A mineral fish study shows people are not exposed to high levels of mercury in their diet after eating fish from Grand Lake, said a Harvard School of Public Health official on Thursday.

“We are not seeing high levels of mercury and methyl mercury in the fish caught in Grand Lake,” said James Shine.

Laurel Schaider, Zhao Dong and Shine, with the Harvard School of Public Health presented their findings on mercury at the 14th National Tar Creek Conference. The two-day conference concluded on Thursday.

Fetuses and babies are the most sensitive to mercury in connection with brain development and impaired motor skills and learning problems, Schaider said. “Most fish tested in Grand Lake Watershed are below the guideline values for mercury,” Schaider said. “The flathead catfish, largemouth bass, drum and blue catfish were the exception.”

The highest mercury level came from three largemouth bass samples from a pond, Schaider said.

“Catfish, crappie and bass are the most frequently eaten local fish,” Schaider said. “The largest contributors of dietary mercury are catfish and bass,” Schaider said.

Tuna is the largest non-local contributor, she said.

Mercury is measured with hair samples, which was tested five times over a 12-month period, she said. The general hair mercury levels in the study were low. Of the participants, 95 percent were below Environmental Protection Agency guidelines, Schaider said.

Hair mercury levels in the study population were similar compared to the general population, both regionally and nationally, she said. In the study, the mercury levels were higher in men compared to women and in older participants and in the fall season, Schaider said.

In an odd twist, fish consumption is generally the lowest in the fall and scientists could not explain for the higher levels of hair mercury during that season, she said.  

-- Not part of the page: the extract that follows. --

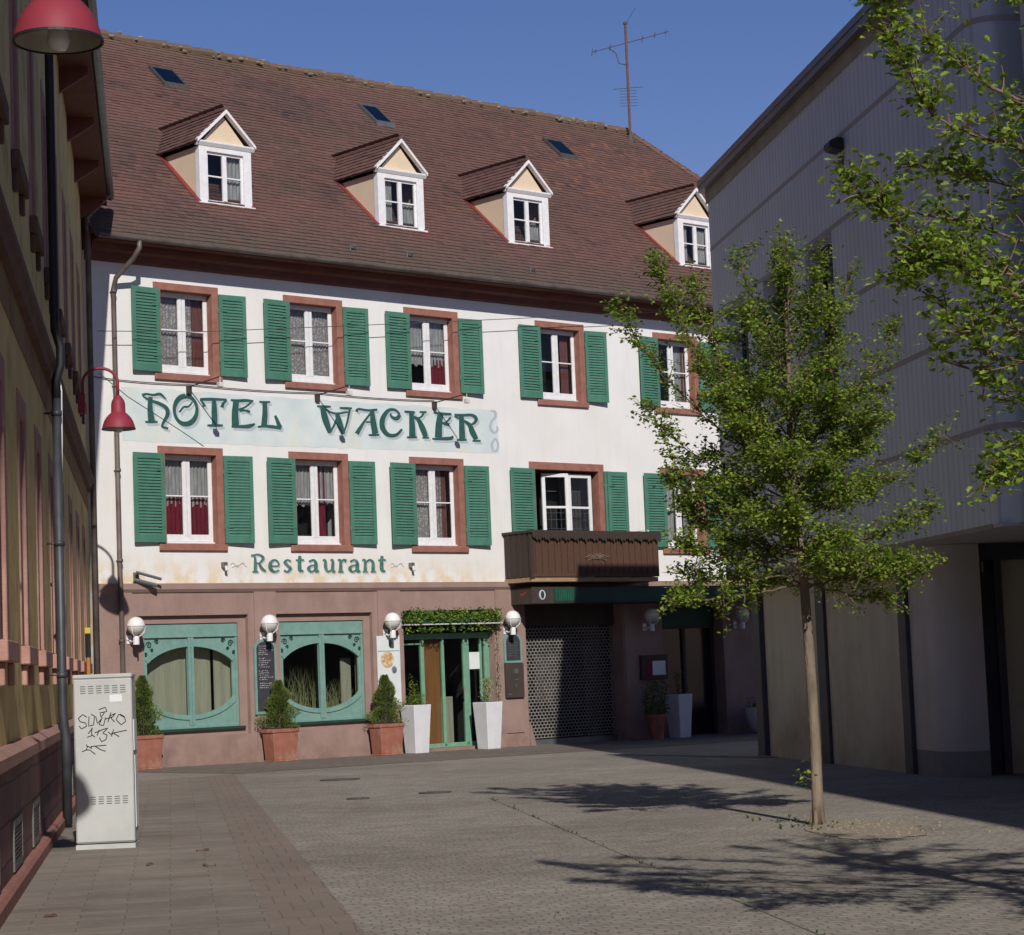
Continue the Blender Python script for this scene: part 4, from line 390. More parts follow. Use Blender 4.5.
REST_GLYPHS=[[[3.49,3.993,3.496,4.034,3.51,3.992,3.513,4.032,3.53,3.994,3.531,4.032,3.545,3.994,3.554,4.03,3.554,3.993,3.578,4.023,3.559,3.988,3.598,4.006,3.563,3.973,3.609,3.982,3.563,3.95,3.616,3.955,3.56,3.921,3.621,3.924,3.557,3.891,3.625,3.893,3.555,3.861,3.627,3.863,3.553,3.832,3.629,3.833,3.552,3.802,3.629,3.802,3.55,3.771,3.628,3.771,3.548,3.74,3.626,3.74,3.546,3.71,3.625,3.709],[3.515,3.675,3.517,3.71,3.653,3.674,3.655,3.71],[3.53,4.003,3.525,4.038,3.562,4.006,3.557,4.042,3.595,4.01,3.59,4.047,3.627,4.013,3.623,4.052,3.654,4.014,3.657,4.054,3.677,4.011,3.69,4.052,3.698,4.003,3.722,4.044,3.72,3.99,3.754,4.033,3.738,3.976,3.784,4.017,3.747,3.965,3.809,3.996,3.749,3.962,3.822,3.966,3.748,3.956,3.811,3.934,3.737,3.939,3.788,3.908,3.72,3.917,3.76,3.886,3.7,3.897,3.732,3.868,3.683,3.884,3.707,3.854,3.672,3.878,3.683,3.846,3.66,3.876,3.66,3.843,3.645,3.876,3.641,3.845,3.627,3.877,3.624,3.846,3.609,3.877,3.608,3.847],[3.655,3.852,3.7,3.872,3.664,3.83,3.716,3.852,3.673,3.807,3.732,3.831,3.683,3.784,3.747,3.812,3.695,3.761,3.762,3.795,3.711,3.739,3.775,3.781,3.732,3.722,3.787,3.769,3.755,3.709,3.801,3.757,3.777,3.699,3.816,3.744,3.798,3.691,3.833,3.73,3.819,3.682,3.85,3.716]],[[3.945,3.795,3.948,3.825,3.987,3.793,3.991,3.824,4.033,3.79,4.036,3.822,4.078,3.787,4.08,3.821,4.118,3.787,4.114,3.822,4.152,3.794,4.132,3.826,4.176,3.815,4.133,3.829,4.181,3.841,4.133,3.838,4.175,3.865,4.128,3.853,4.166,3.887,4.12,3.868,4.153,3.905,4.111,3.88,4.137,3.92,4.102,3.889,4.116,3.933,4.088,3.898,4.092,3.942,4.072,3.905,4.065,3.948,4.057,3.908,4.037,3.948,4.047,3.907,4.009,3.941,4.037,3.901,3.982,3.929,4.023,3.889,3.955,3.913,4.009,3.873,3.931,3.893,3.999,3.857,3.913,3.869,3.994,3.845,3.902,3.843,3.992,3.832,3.897,3.815,3.992,3.815,3.897,3.787,3.994,3.797,3.903,3.759,3.997,3.78,3.914,3.734,4.001,3.768,3.933,3.712,4.006,3.757,3.956,3.695,4.015,3.744,3.983,3.681,4.026,3.732,4.012,3.672,4.039,3.722,4.042,3.668,4.051,3.716,4.073,3.672,4.064,3.715,4.1,3.681,4.083,3.718,4.126,3.692,4.107,3.725,4.149,3.704,4.133,3.734,4.172,3.714,4.158,3.741]],[[4.466,3.919,4.44,3.882,4.451,3.925,4.424,3.89,4.435,3.932,4.409,3.899,4.417,3.939,4.396,3.906,4.397,3.945,4.385,3.911,4.374,3.947,4.378,3.911,4.35,3.942,4.369,3.906,4.326,3.935,4.356,3.898,4.303,3.923,4.346,3.887,4.282,3.907,4.342,3.879,4.27,3.881,4.344,3.881,4.277,3.854,4.345,3.884,4.294,3.835,4.353,3.876,4.312,3.82,4.367,3.863,4.33,3.806,4.383,3.85,4.345,3.793,4.398,3.837,4.361,3.78,4.412,3.827,4.379,3.767,4.429,3.817,4.392,3.757,4.449,3.805,4.396,3.752,4.468,3.788,4.396,3.758,4.478,3.759,4.396,3.757,4.467,3.731,4.391,3.744,4.448,3.711,4.381,3.73,4.425,3.694,4.369,3.718,4.4,3.68,4.361,3.712,4.373,3.671,4.355,3.712,4.346,3.671,4.344,3.715,4.322,3.678,4.328,3.722,4.302,3.686,4.309,3.732,4.284,3.695,4.291,3.739,4.267,3.701]],[[4.644,4.015,4.718,4.011,4.638,3.984,4.716,3.979,4.633,3.952,4.714,3.948,4.627,3.92,4.712,3.916,4.622,3.889,4.71,3.886,4.619,3.859,4.709,3.858,4.617,3.829,4.708,3.828,4.614,3.799,4.708,3.799,4.614,3.768,4.708,3.773,4.618,3.739,4.709,3.754,4.63,3.71,4.71,3.745,4.657,3.688,4.708,3.743,4.689,3.681,4.71,3.74,4.714,3.682,4.724,3.734,4.735,3.685,4.744,3.728,4.753,3.686,4.763,3.721],[4.578,3.906,4.578,3.943,4.778,3.912,4.778,3.948]],[[4.911,3.875,4.889,3.913,4.934,3.884,4.911,3.922,4.957,3.895,4.933,3.932,4.977,3.904,4.957,3.941,4.993,3.909,4.983,3.949,5.003,3.909,5.011,3.952,5.01,3.905,5.037,3.947,5.017,3.898,5.06,3.938,5.022,3.889,5.081,3.923,5.027,3.877,5.099,3.904,5.03,3.864,5.112,3.878,5.03,3.842,5.117,3.845,5.026,3.81,5.117,3.808,5.022,3.773,5.114,3.771,5.02,3.736,5.113,3.741,5.027,3.703,5.114,3.728,5.055,3.676,5.107,3.732,5.091,3.669,5.101,3.731,5.116,3.675,5.111,3.728,5.133,3.681,5.13,3.726,5.147,3.685,5.149,3.722],[5.061,3.845,5.065,3.815,5.036,3.843,5.04,3.811,5.009,3.841,5.014,3.807,4.983,3.839,4.989,3.803,4.956,3.836,4.968,3.799,4.93,3.83,4.954,3.792,4.907,3.82,4.943,3.783,4.884,3.809,4.934,3.771,4.863,3.794,4.93,3.76,4.847,3.774,4.93,3.754,4.841,3.747,4.931,3.755,4.851,3.722,4.931,3.753,4.869,3.703,4.934,3.741,4.892,3.687,4.942,3.728,4.919,3.675,4.95,3.718,4.949,3.67,4.955,3.713,4.979,3.676,4.964,3.712,5.003,3.687,4.981,3.718,5.026,3.701,5.003,3.729,5.048,3.714,5.026,3.741,5.069,3.726,5.05,3.752]],[[5.247,3.906,5.244,3.942,5.263,3.906,5.256,3.944,5.279,3.908,5.27,3.948,5.288,3.908,5.29,3.952,5.285,3.909,5.318,3.948,5.281,3.91,5.339,3.928,5.281,3.898,5.347,3.902,5.276,3.874,5.349,3.873,5.271,3.844,5.349,3.843,5.267,3.811,5.35,3.815,5.27,3.781,5.353,3.793,5.279,3.755,5.357,3.773,5.291,3.73,5.362,3.752,5.307,3.708,5.367,3.734,5.328,3.688,5.372,3.721,5.357,3.675,5.375,3.716,5.39,3.677,5.38,3.715,5.418,3.687,5.397,3.72,5.443,3.701,5.421,3.73,5.467,3.714,5.447,3.742,5.49,3.726,5.472,3.752],[5.443,3.909,5.436,3.939,5.459,3.911,5.446,3.943,5.475,3.915,5.458,3.95,5.481,3.915,5.479,3.957,5.469,3.918,5.512,3.949,5.468,3.915,5.529,3.924,5.466,3.888,5.533,3.889,5.459,3.844,5.533,3.842,5.451,3.794,5.531,3.792,5.446,3.746,5.529,3.748,5.448,3.708,5.531,3.722,5.469,3.678,5.53,3.722,5.506,3.666,5.519,3.724,5.532,3.67,5.525,3.721,5.547,3.677,5.544,3.72,5.559,3.68,5.562,3.717]],[[5.631,3.907,5.623,3.943,5.649,3.909,5.635,3.946,5.667,3.914,5.649,3.952,5.674,3.916,5.673,3.959,5.666,3.918,5.707,3.952,5.665,3.914,5.726,3.927,5.665,3.888,5.733,3.892,5.661,3.848,5.737,3.849,5.655,3.8,5.738,3.8,5.647,3.75,5.739,3.749,5.641,3.703,5.741,3.703],[5.628,3.672,5.63,3.709,5.766,3.672,5.767,3.709],[5.724,3.851,5.685,3.869,5.737,3.867,5.696,3.885,5.749,3.885,5.707,3.902,5.76,3.901,5.719,3.92,5.77,3.911,5.733,3.938,5.775,3.913,5.755,3.952,5.775,3.91,5.784,3.958,5.781,3.905,5.81,3.955,5.792,3.896,5.831,3.949,5.807,3.885,5.849,3.945,5.822,3.875,5.866,3.942]],[[5.954,3.877,5.932,3.916,5.978,3.887,5.954,3.925,6.002,3.898,5.978,3.935,6.023,3.907,6.003,3.945,6.04,3.912,6.03,3.953,6.05,3.912,6.058,3.955,6.058,3.908,6.085,3.95,6.065,3.901,6.11,3.941,6.071,3.891,6.132,3.926,6.076,3.879,6.15,3.906,6.079,3.865,6.163,3.88,6.079,3.843,6.169,3.847,6.075,3.811,6.169,3.809,6.07,3.773,6.166,3.771,6.069,3.736,6.165,3.741,6.076,3.702,6.165,3.728,6.105,3.675,6.158,3.732,6.142,3.668,6.152,3.731,6.168,3.674,6.163,3.727,6.186,3.68,6.183,3.725,6.201,3.684,6.203,3.721],[6.111,3.847,6.115,3.816,6.084,3.845,6.089,3.812,6.057,3.843,6.061,3.808,6.029,3.841,6.036,3.804,6.001,3.837,6.014,3.799,5.975,3.831,5.998,3.793,5.95,3.822,5.987,3.783,5.926,3.81,5.978,3.771,5.905,3.795,5.973,3.76,5.888,3.774,5.973,3.754,5.881,3.747,5.974,3.755,5.891,3.722,5.974,3.753,5.911,3.702,5.978,3.741,5.935,3.686,5.986,3.728,5.963,3.674,5.994,3.717,5.994,3.669,6.0,3.712,6.024,3.675,6.009,3.712,6.05,3.686,6.028,3.718,6.074,3.7,6.05,3.729,6.097,3.714,6.075,3.741,6.119,3.726,6.099,3.752]],[[6.257,3.908,6.249,3.945,6.276,3.91,6.262,3.948,6.294,3.916,6.277,3.955,6.303,3.917,6.301,3.961,6.295,3.919,6.336,3.954,6.295,3.915,6.356,3.929,6.296,3.89,6.363,3.894,6.294,3.849,6.366,3.85,6.289,3.801,6.366,3.8,6.284,3.75,6.366,3.75,6.28,3.702,6.366,3.703],[6.253,3.675,6.255,3.706,6.394,3.675,6.396,3.706],[6.355,3.862,6.328,3.884,6.375,3.876,6.345,3.899,6.395,3.891,6.363,3.915,6.413,3.904,6.382,3.932,6.428,3.912,6.404,3.947,6.438,3.913,6.432,3.956,6.449,3.911,6.461,3.957,6.463,3.905,6.49,3.953,6.475,3.898,6.519,3.942,6.484,3.888,6.546,3.923,6.489,3.876,6.565,3.896,6.492,3.855,6.574,3.863,6.492,3.824,6.576,3.825,6.489,3.787,6.574,3.786,6.486,3.747,6.571,3.747,6.483,3.71,6.57,3.71],[6.46,3.675,6.461,3.706,6.606,3.675,6.607,3.706]],[[6.735,4.023,6.814,4.02,6.729,3.991,6.812,3.987,6.723,3.959,6.809,3.954,6.717,3.926,6.807,3.922,6.712,3.893,6.805,3.891,6.708,3.862,6.804,3.861,6.706,3.832,6.803,3.831,6.703,3.8,6.802,3.801,6.702,3.769,6.802,3.774,6.706,3.739,6.804,3.754,6.718,3.71,6.805,3.744,6.746,3.687,6.802,3.743,6.779,3.679,6.803,3.739,6.805,3.68,6.816,3.734,6.826,3.683,6.836,3.728,6.844,3.684,6.856,3.721],[6.67,3.911,6.67,3.949,6.871,3.917,6.872,3.955]]]

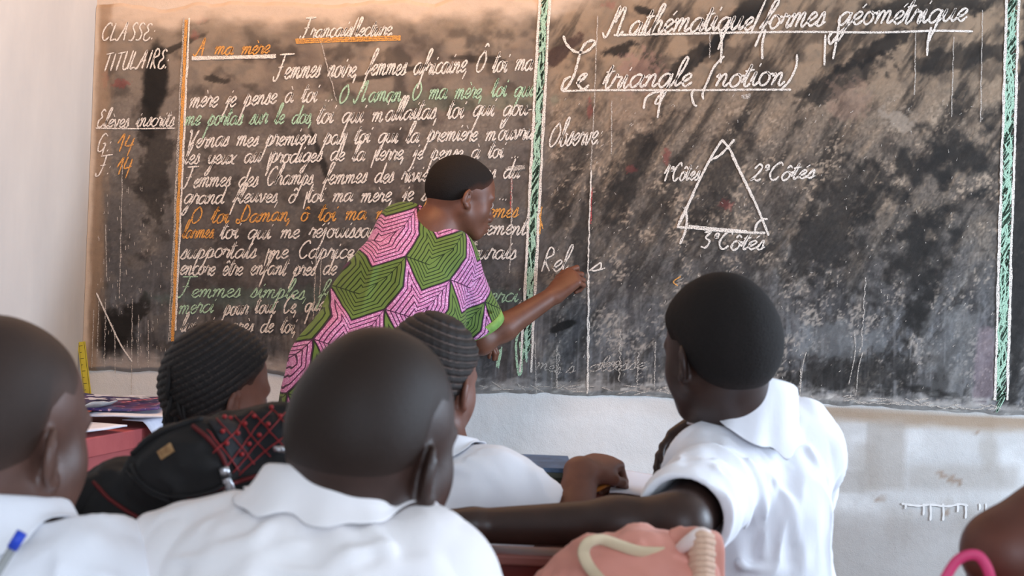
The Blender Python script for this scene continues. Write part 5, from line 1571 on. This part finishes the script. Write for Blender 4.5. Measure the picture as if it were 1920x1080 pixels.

The study showed that 64 percent of the participants fished two to three times a month or once a week.

“The mercury levels in most fish species were not found to vary over locations,” Schaider said.  

Schaider said coal-fire power plants are a major source of mercury into the atmosphere. There are six coal-fired power plants within a 60-mile radius of Grand Lake.

The study, which is going into its fourth year, followed over 100 participants from 23 Grand Lake communities. A total of 1,403 fish samples from 20 types of fish were collected from Honey Creek, Elk River, Horse Creek, Neosho River, Spring River and Buffalo Creek.